Chefe de numerosa família, seu exemplo é uma virtude prática e inspiradora.
Entendimento claro; inteligência cultivada; idéias adiantadas e generosas; espírito vivo e animado: conversação amena, trato urbano, sisudez de caráter, familiaridade não hipócrita, gênio bilioso, mas re-fletido, ardente e impetuoso no entusiasmo ou na cólera, lhano e cortês sempre, são os dotes principais, as mais salientes qualidades da sua fisionomia moral.
Bem que pertencente, pelo nascimento, aos fins do século passado, pela juvenilidade de seu espírito e de seu corpo facilmente o acreditará um moço encanecido pelas fadigas rudes do serviço militar.

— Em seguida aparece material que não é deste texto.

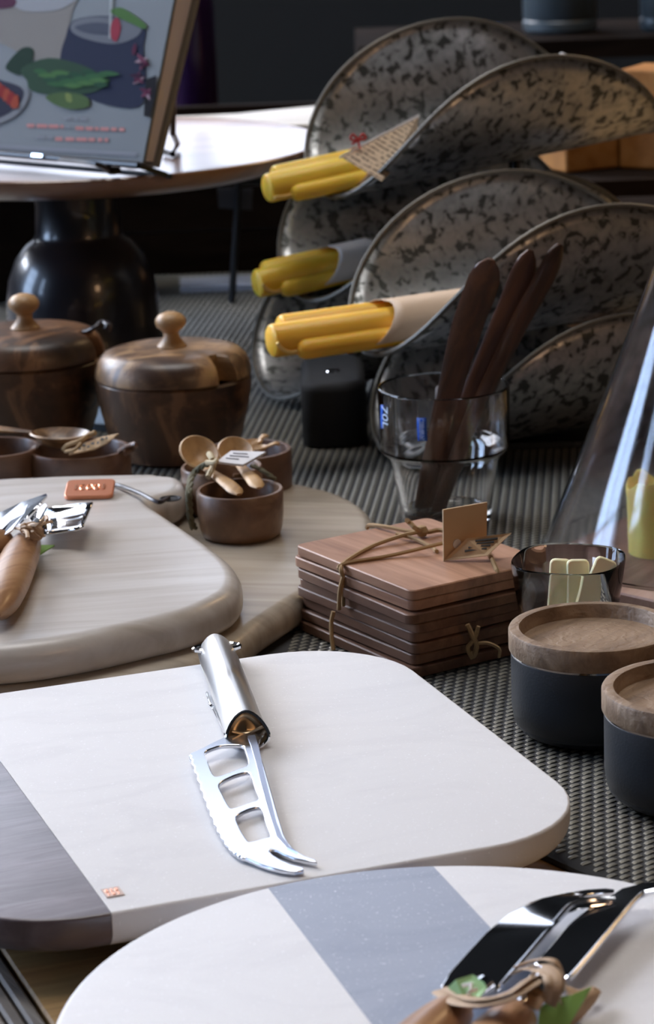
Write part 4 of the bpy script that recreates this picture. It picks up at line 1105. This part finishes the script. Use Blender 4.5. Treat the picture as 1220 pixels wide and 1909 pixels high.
ge.append(tube([bk(-.004,-.0035,-.006), bk(.20,-.0035,-.006)], .0022, 8))
ge.append(tube([bk(-.004,-.0035,-.006), bk(-.004,-.0035,BT+.004)], .0018, 8))
ge.append(tube([bk(.20,-.0035,-.006), bk(.20,-.0035,BT+.004)], .0018, 8))
ge.append(tube([bk(.20,-.0035,BT+.008), bk(-.004,-.0035,BT+.008)], .0018, 8))
obj('ledge', joing(*ge), M['black'], es_)
lf = P(208, 322, ZP+.002)
lpz = [bk(.075,-.0035,-.004), PY(180,306,1.70), P(205,321,ZP+.0065), P(222,317,ZP+.0070), bk(.035,-.0035,-.004)]
obj('scroll_foot', tube(smooth_open(lpz, 6), .0017, 8), M['black'], es_)
p0 = bk(.02,.03,BT+.009); pf = P(322, 284, ZP+.0025)
obj('back_leg', joing(tube([bk(.02,.07,BT+.011+.005), PY(322,248,1.79), P(331,268,ZP+.004), P(322,288,ZP+.0025), P(308,284,ZP+.0025)], .0022, 8), tube([bk(.10,.09,BT+.014), P(250,262,ZP+.003)], .0022, 8)), M['black'], es_)
# small shine clip
obj('ledge_clip', obox(bk(.085,-.003,-.0085), bx, bup, bnn, .010, .002, .002), M['chrome'], es_)
# ------------------------------------------------------------------ GALVANIZED SCOOP RACKS
def scoop_geo(c, yaw, R, Rc, tilt=0.0, th_=.0008, pitch=0.0):
    ax_ = Vector((cos(yaw), sin(yaw), 0)); ac = Vector((-sin(yaw), cos(yaw), 0)); uz = Vector((0,0,1))
    if pitch:
        ax2 = ax_*cos(pitch)+uz*sin(pitch); uz = -ax_*sin(pitch)+uz*cos(pitch); ax_ = ax2
    rws = []; NR, NA = 14, 72
    for i in range(NR+1):
        rho = R*i/NR if i else R*.002
        row = []
        for k in range(NA):
            ph = 2*pi*k/NA; s = rho*cos(ph); t = rho*sin(ph); a = t/Rc+tilt
            row.append(c+ax_*s+ac*(Rc*sin(a)-Rc*sin(tilt))+uz*(Rc*(1-cos(a))-Rc*(1-cos(tilt))))
        rws.append(row)
    return rws
def scoop(root, c, yaw, R, Rc, tilt=0.0, pitch=0.0):
    rws = scoop_geo(c, yaw, R, Rc, tilt, pitch=pitch)
    o = obj('scoop', bridge_grid(rws, True), M['galv'], root, angle=60)
    sm_ = o.modifiers.new('thickness', 'SOLIDIFY'); sm_.thickness = .0009; sm_.offset = 0
    obj('rolled_rim', tube(rws[-1], .0015, 8, closed=True), M['rim'], o)
    return rws
def bundle(label, p0_, p1_, rbig, wrap0, m1, m2, news, wick=True, flare=None, thread=None, short=.0, wtop=0, group='beeswax candle bundles in the galvanized scoops'):
    """p0_ = free end of the big candle, p1_ = hidden end"""
    d_ = (p1_-p0_).normalized(); side = d_.cross(Vector((0,0,1))).normalized()   # toward viewer (-y) when d_ ~ +x
    if side.y > 0: side = -side
    u_ = side.cross(d_); 
    if u_.z < 0: u_ = -u_
    L_ = (p1_-p0_).length
    root = thing('candle_bundle', label, 'candles', tuple(p0_), group)
    def cand(o_, r, s0, mm, tip=False):
        a = p0_+o_+d_*s0; b_ = p1_+o_
        if tip:
            pts = [a, a+d_*.0015, a+d_*.004, a+d_*.007, b_]; rs = [r*.30, r*.75, r*.95, r, r]
        else:
            pts = [a, a+d_*.0008, a+d_*.002, b_]; rs = [r*.86, r*.95, r, r]
        return obj('candle', tube(pts, rs, 24), mm, root, angle=60)
    c1_ = cand(Vector(), rbig, 0, m1)
    c2_ = cand(u_*rbig*.28+side*(-rbig*1.2), rbig*.92, .011, m1)
    o3 = side*rbig*1.0-u_*rbig*.55
    c3_ = cand(o3, rbig*.60, .012, m2, True)
    a = p0_+o3+d_*.012
    obj('wick', tube(smooth_open([a+d_*.002, a-d_*.004-u_*.0005, a-d_*.009+u_*.002*wtop, a-d_*.012+u_*.006*wtop], 4), .0011, 6), M['wick'], c3_)
    # paper wrap: closed sleeve around the three candles, its front edge cut obliquely
    rows_ = []; N_ = 32
    cn_ = side*rbig*.05+u_*rbig*.0
    for j in range(10):
        row = []
        for k in range(N_):
            a_ = 2*pi*k/N_; cu, su = cos(a_), sin(a_)
            rad = rbig*(1.42+.30*abs(cu))*(1.0 if j else 1.01)
            s_ = wrap0+(L_-wrap0-.001)*j/9
            s_ += (1-j/9)*(.011*su+.004*cu)
            row.append(p0_+cn_+d_*s_+side*(rad*cu*1.12)+u_*(rad*su*.92+rbig*.12))
        rows_.append(row)
    wr = obj('paper_wrap', bridge_grid(rows_, True), news, root, angle=60)
    sm_ = wr.modifiers.new('thickness', 'SOLIDIFY'); sm_.thickness = .0003
    if flare:
        for q, mm in flare: 
            nn_ = (q[1]-q[0]).cross(q[2]-q[0]); obj('paper_flap', sheet(q, nn_, .0004), mm, root, smooth=False)
    return root, d_, side, u_
rk1 = thing('scoop_rack', 'back rack of three galvanized scrolled scoops, reaching highest at the upper right', 'display rack', (.09, 1.75, ZM))
YA = 1.75; yawA = .444; RA = .118; RCA = .0656
SCL = YA/1.78
cA1 = PY(905, 300, YA); cA2 = PY(850, 482, YA); cA3 = PY(800, 668, YA)
scoop(rk1, cA1, yawA, RA, RCA, .12, .094); scoop(rk1, cA2, yawA, RA, RCA, .22, .094); scoop(rk1, cA3, yawA, RA, RCA, .12, .08)
axA = Vector((cos(yawA), sin(yawA), 0))
hp_ = (cA1.x+cA3.x)/2+.03
obj('post', tube([Vector((cA1.x+.02, YA+.012, ZM)), Vector((cA1.x+.02, YA+.012, cA1.z+.01))], .004, 12), M['black'], rk1)
obj('plinth', box((cA3.x-.03, YA-.06, ZM), (cA3.x+.10, YA+.08, max(ZM+.002, cA3.z-.0035))), M['black'], rk1, smooth=False)
rk2 = thing('scoop_rack', 'front rack of two galvanized scrolled scoops, behind the tall glass and glass funnel', 'display rack', (.16, 1.6, ZM))
YB = 1.575; yawB = .402; RB = .1188; RCB = .0675
cB1 = PY(1021, 600, YB); cB2 = PY(1058, 838, YB); cB2.z = max(cB2.z, .0098)
scoop(rk2, cB1, yawB, RB, RCB, .033, .046); scoop(rk2, cB2, yawB, RB, RCB, .033, .03)
obj('post', tube([Vector((cB2.x+.03, YB+.004, ZM)), Vector((cB2.x+.03, YB+.004, cB1.z+.01))], .004, 12), M['black'], rk2)
obj('plinth', box((cB2.x-.05, YB-.03, ZM), (cB2.x+.10, YB+.04, max(ZM+.002, cB2.z-.0035))), M['black'], rk2, smooth=False)
# bundles
def PZ_(px, py, y): return PY(px, py, y)
def fold(c, yaw, p, s_, h):
    return c+Vector((cos(yaw)*cos(p), sin(yaw)*cos(p), sin(p)))*s_+Vector((-cos(yaw)*sin(p), -sin(yaw)*sin(p), cos(p)))*h
a0 = fold(cA1, yawA, .094, -.157, .0115); b0_ = fold(cA1, yawA, .094, -.055, .0125)
f_ = [PY(634,291,1.665), PY(708,340,1.648), PY(768,285,1.70), PY(708,256,1.69)]
fl = [PY(634,291,1.665), PY(712,338,1.650), PY(775,275,1.700), PY(782,214,1.712)]
b1r, dd, sd1, uu = bundle('beeswax candle bundle in newsprint with red thread bow, in the topmost scoop', a0, b0_, .0092, .060, M['wax'], M['wax'], M['wrap'], flare=[(fl, M['news']), ([PY(634,291,1.664), PY(634,296,1.664), PY(783,218,1.711), PY(782,213,1.711)], M['wrap_white'])], wtop=0)
bow = []
bc = PY(668, 262, 1.672)
for sgn in (-1, 1):
    bow.append(tube(smooth_open([bc, bc+Vector((sgn*.003,0,.004)), bc+Vector((sgn*.0045,0,.001)), bc], 5), .0007, 6))
bow.append(tube([bc, bc+Vector((-.004,0,-.002))], .0007, 6)); bow.append(tube([bc, bc+Vector((.0055,0,.0015))], .0007, 6)); bow.append(tube([bc, bc+Vector((.001,-.001,-.005))], .0007, 6))
obj('thread_bow', joing(*bow), M['red_thread'], b1r)
a0 = fold(cA2, yawA, .094, -.144, .0125); b0_ = fold(cA2, yawA, .094, -.06, .0125)
bundle('beeswax candle bundle with curled wick and white paper, in the middle back scoop', a0, b0_, .0092, .044, M['wax'], M['wax'], M['wrap_white'], wtop=1)
a0 = fold(cB1, yawB, .046, -.178, .0165); b0_ = fold(cB1, yawB, .046, -.045, .0135)
b3r, dd, sd1, uu = bundle('deep yellow candle bundle in tan paper, in the upper scoop of the front rack', a0, b0_, .0098, .062, M['wax_deep'], M['wax_deep'], M['wrap'], wtop=1)
obj('thread', tube(smooth_open([PY(820,557,1.548), PY(829,565,1.545), PY(835,574,1.545)], 4), .0011, 6), mat('dark_red_thread', (.28,.01,.03), .7), b3r)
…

Bravo como soldado; prudente como general; hábil como administrador, nos diferentes cargos que tem ocupado, já como comandante de armas em várias províncias, já como presidente noutras e já como general-em-chefe do exército do Sul em operações de campanha, o general Bitancourt deu sempre de si grandes provas.
Eleito deputado à Assembléia Geral Legislativa pela província do Ceará em 1844, deixou de tomar assento na câmara por se haverem anulado as respectivas eleições, a capricho da política de então. Fez parte das câmaras municipais da Estrela e de Magé em 1840 e 1849, onde prestou bons serviços como vereador, e quando estava encarregado da dire-toria da fábrica da pólvora da Estrela.
Foi membro da assembléia provincial do Rio de Janeiro em 1848; é conselheiro de guerra, vogal do Supremo Conselho Militar, fidalgo cavaleiro da Casa Imperial, comendador e cavaleiro da Ordem de São Bento da Aviz, da do Cruzeiro e da Rosa, e membro de várias corporações científicas e humanitárias.